I would say, “Well, there’s no big exhibit right there right now.”

“Exactly. So I think we ought to put that otter tank over there by the front door.”

“Wow. That’s interesting, that’s a good idea. I’m going to look at that immediately.”

Then we’d go have lunch at a really terrible Chinese restaurant. That was how the project developed, and it’s how the relationships between all of us developed. It was arduous, it was tough, but it was a lot of fun.

By the next meeting, I had moved the otter tank. Of course, the exhibit designers were all fried, because it wasn’t sequential learning and all of that kind of stuff. But there was always a very healthy dialogue between him and his wife, sometimes Julie, sometimes Nancy. And I was taking in everything, and doing what the architect does, which is sift it, grind it, and by the next week we had a response to it.

I was able to withstand the withering ground fire, but I also was able to very slowly earn his respect. He realized that I was working my butt off. I usually would come home on Friday night, do the errands around the house, because I was a bachelor at the time, and then I would drive back in on Sunday and start all over. It was the most intense six months of my career.

I was able to establish a dialogue with him about what the building was going to look like. I think Mrs. Packard thought of the building being much more finished on the inside. But I tried to sell him on the idea that the building would have exposed surfaces and be easy to maintain. We were concerned about leaking pipes and a lot of water flying around overhead. I thought it made good sense that all of that stuff would be organized and exposed, and if you had a problem, you could get to it. Well, he got really excited about that, because he identified that with one of his chip plants.

I got along with him really well, because I had been a general’s aide in the Army, which meant that I shined the boots and got the guy to meetings on time. And so I was used to that sort of authority figure. I always told consultants on the team, “Listen, this guy is not like your dad. He is not like anyone you know. This guy is Mr. Packard, and he is different, and you have to show him respect, or you’ll be history.” And we fired a lot of consultants. We’d call them in, and they’d do their presentation, and he’d say, “Thank you very much, but we don’t need your services anymore, so could you please leave immediately?”

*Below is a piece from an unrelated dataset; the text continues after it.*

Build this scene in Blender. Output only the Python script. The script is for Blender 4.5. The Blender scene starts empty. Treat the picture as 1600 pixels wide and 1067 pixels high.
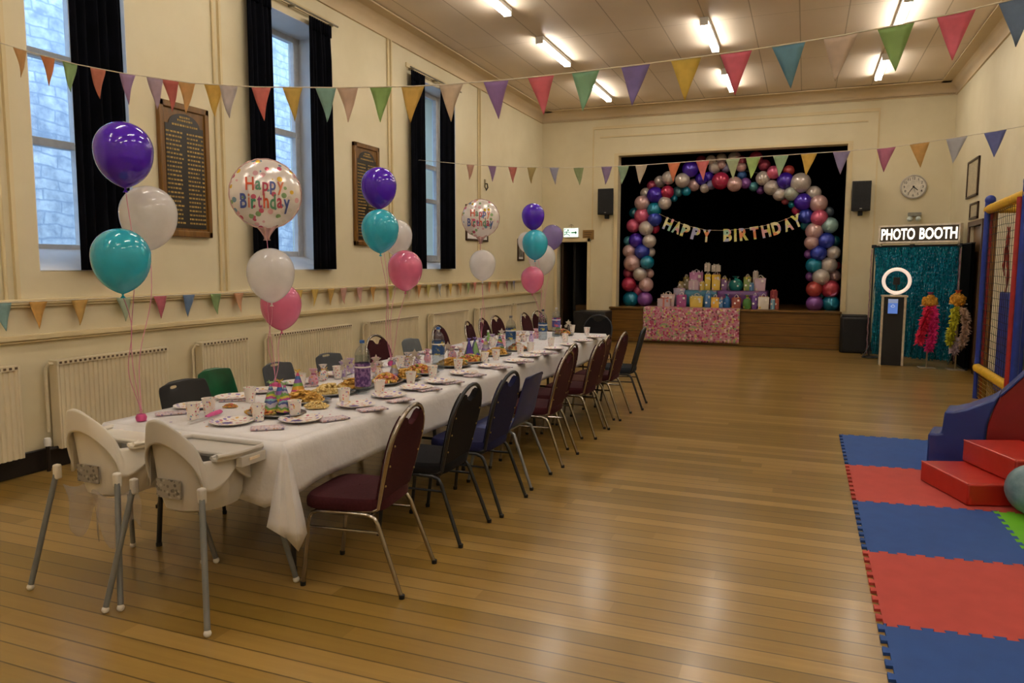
import bpy, math, random
from mathutils import Vector as V, Matrix
random.seed(11)
SC = bpy.context.scene
COL = SC.collection
PI = math.pi
# ---------------------------------------------------------------- camera, sky, exposure
YAW, PITCH, ROLL, FPX, EYE = 0.374838, 0.100871, 0.003086, 1157.84, 1.6
_cy, _sy, _cp, _sp = math.cos(YAW), math.sin(YAW), math.cos(PITCH), math.sin(PITCH)
_F = V((-_sy*_cp, _cy*_cp, -_sp)); _r = V((_cy, _sy, 0)); _u = _r.cross(_F)
_R = math.cos(ROLL)*_r + math.sin(ROLL)*_u
_U = -math.sin(ROLL)*_r + math.cos(ROLL)*_u
cam = bpy.data.objects.new('camera', bpy.data.cameras.new('camera')); COL.objects.link(cam)
m3 = Matrix((_R, _U, -_F)).transposed()
cam.matrix_world = Matrix.Translation((0, 0, EYE)) @ m3.to_4x4()
cam.data.sensor_width = 36; cam.data.lens = FPX/1600*36; cam.data.clip_start = 0.05
SC.camera = cam
SC.cycles.transparent_max_bounces = 32
SC.view_settings.view_transform = 'Standard'; SC.view_settings.look = 'None'
SC.view_settings.gamma = 1; SC.view_settings.exposure = 0.0
TUBE = 47.0          # emission of the fluorescent tubes
SKY = 7.5            # strength of the overcast daylight outside
w = bpy.data.worlds.new('overcast_sky'); SC.world = w; w.use_nodes = True
bg = w.node_tree.nodes['Background']
bg.inputs[0].default_value = (0.55, 0.74, 1.0, 1); bg.inputs[1].default_value = SKY

EYEP = V((0, 0, EYE))
def ray(x, y): return _R*((x-800)/FPX) + _U*(-(y-533.5)/FPX) + _F
def at(x, y, ax, v):                     # point of the place seen at a spot of the photo, on the plane ax = v
    d = ray(x, y); i = 'xyz'.index(ax); return EYEP + d*((v-EYEP[i])/d[i])
def at_plane(x, y, p0, p1):              # same on the upright plane through p0 and p1
    n = V((-(p1[1]-p0[1]), p1[0]-p0[0], 0)); d = ray(x, y)
    return EYEP + d*(n.dot(V((p0[0], p0[1], 0))-EYEP)/n.dot(d))
def depth(p): return (V(p)-EYEP).dot(_F)

# ---------------------------------------------------------------- materials
def lin(h):
    h = h.lstrip('#'); o = []
    for i in (0, 2, 4):
        c = int(h[i:i+2], 16)/255; o.append(c/12.92 if c <= .04045 else ((c+.055)/1.055)**2.4)
    return (*o, 1)
class NT:
    def __init__(s, name):
        s.m = bpy.data.materials.new(name); s.m.use_nodes = True
        s.t = s.m.node_tree; s.n = s.t.nodes; s.b = s.n['Principled BSDF']; s.out = s.n['Material Output']
    def new(s, typ, **k):
        n = s.n.new(typ)
        for a, v in k.items():
            if isinstance(v, tuple) and a.startswith('i_'): n.inputs[a[2:]].default_value = v
            elif a.startswith('i_'): n.inputs[a[2:]].default_value = v
            else: setattr(n, a, v)
        return n
    def link(s, a, b): s.t.links.new(a, b)
    def obj(s): return s.new('ShaderNodeTexCoord').outputs['Object']
    def ramp(s, fac, stops, interp='LINEAR'):
        r = s.new('ShaderNodeValToRGB'); r.color_ramp.interpolation = interp
        e = r.color_ramp.elements
        while len(e) < len(stops): e.new(1)
        for k, (p, c) in enumerate(stops): e[k].position = p; e[k].color = c if not isinstance(c, str) else lin(c)
        s.link(fac, r.inputs[0]); return r.outputs[0]
    def math(s, op, a, b=None):
        n = s.new('ShaderNodeMath', operation=op)
        for k, v in ((0, a), (1, b)):
            if v is None: continue
            if isinstance(v, (int, float)): n.inputs[k].default_value = v
            else: s.link(v, n.inputs[k])
        return n.outputs[0]
    def mix(s, fac, a, b, blend='MIX'):
        n = s.new('ShaderNodeMix', data_type='RGBA', blend_type=blend)
        for k, v in ((0, fac), (6, a), (7, b)):
            if isinstance(v, (int, float)): n.inputs[k].default_value = v
            elif isinstance(v, str): n.inputs[k].default_value = lin(v)
            elif isinstance(v, tuple): n.inputs[k].default_value = v
            else: s.link(v, n.inputs[k])
        return n.outputs[2]
    def noise(s, scale, vec=None, detail=3, rough=.5):
        n = s.new('ShaderNodeTexNoise'); n.inputs['Scale'].default_value = scale
        n.inputs['Detail'].default_value = detail; n.inputs['Roughness'].default_value = rough
        s.link(vec if vec is not None else s.obj(), n.inputs['Vector']); return n.outputs[0]
    def xyz(s, vec=None):
        n = s.new('ShaderNodeSeparateXYZ'); s.link(vec if vec is not None else s.obj(), n.inputs[0]); return n.outputs
    def bump(s, h, strength=.3, dist=.01):
        n = s.new('ShaderNodeBump'); n.inputs['Strength'].default_value = strength; n.inputs['Distance'].default_value = dist
        s.link(h, n.inputs['Height']); s.link(n.outputs[0], s.b.inputs['Normal'])
    def set(s, rough=None, metal=None, coat=None, spec=None, sub=None, alpha=None, trans=None):
        for k, v in (('Roughness', rough), ('Metallic', metal), ('Coat Weight', coat), ('Specular IOR Level', spec),
                     ('Subsurface Weight', sub), ('Alpha', alpha), ('Transmission Weight', trans)):
            if v is not None: s.b.inputs[k].default_value = v
        return s
    def col(s, c):
        if isinstance(c, str): s.b.inputs['Base Color'].default_value = lin(c)
        else: s.link(c, s.b.inputs['Base Color'])
        return s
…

The Monterey Bay Aquarium, EHDD, photography by Peter Aaron / Esto.

arcCA: Yet your instincts recognized the remarkable potential of this project and this client.

Davis: It was the seminal project in my career, and it did two things for the firm. It convinced people that we could do large projects, and it opened up a whole new dimension of work for us. And, of course, the Monterey Bay Aquarium keeps coming back to us. We did the first expansion, which opened in 1996, and we’re getting ready to do another remodeling of the exhibits.

arcCA: When they did the expansion, was David Packard still involved?

Davis: Not to the same extent, but he would come to board meetings where the progress of the project was presented. Mrs. Packard was very involved in the interiors. She was the leveler, the one who could smooth over the rough edges of the old man. And, no joke, he loved her dearly and he respected her enormously, but there were even sparks between them, because he was a tough dude.

But you have to earn the return gig. Since we started to work on Monterey, whenever Julie Packard or Linda Rhodes or Marty Manson or whoever is involved in Monterey calls, I drop everything and I take care of it. I’ve always put their needs and their interests first and have been very careful to keep my ego in my back pocket, which isn’t the trend nowadays. It’s been almost twenty-nine years, and there’s been huge continuity of people. Six months into the first project, Packard hired Linda Rhodes, who had been working for me, to be his project manager, and we’re grateful that she has since managed all of the aquarium’s major projects. But the organization also has changed, and my organization has changed a bit, too. Now, Marc L’Italien, one of my partners, will carry on and continue to keep the institution happy and contribute to its future quality.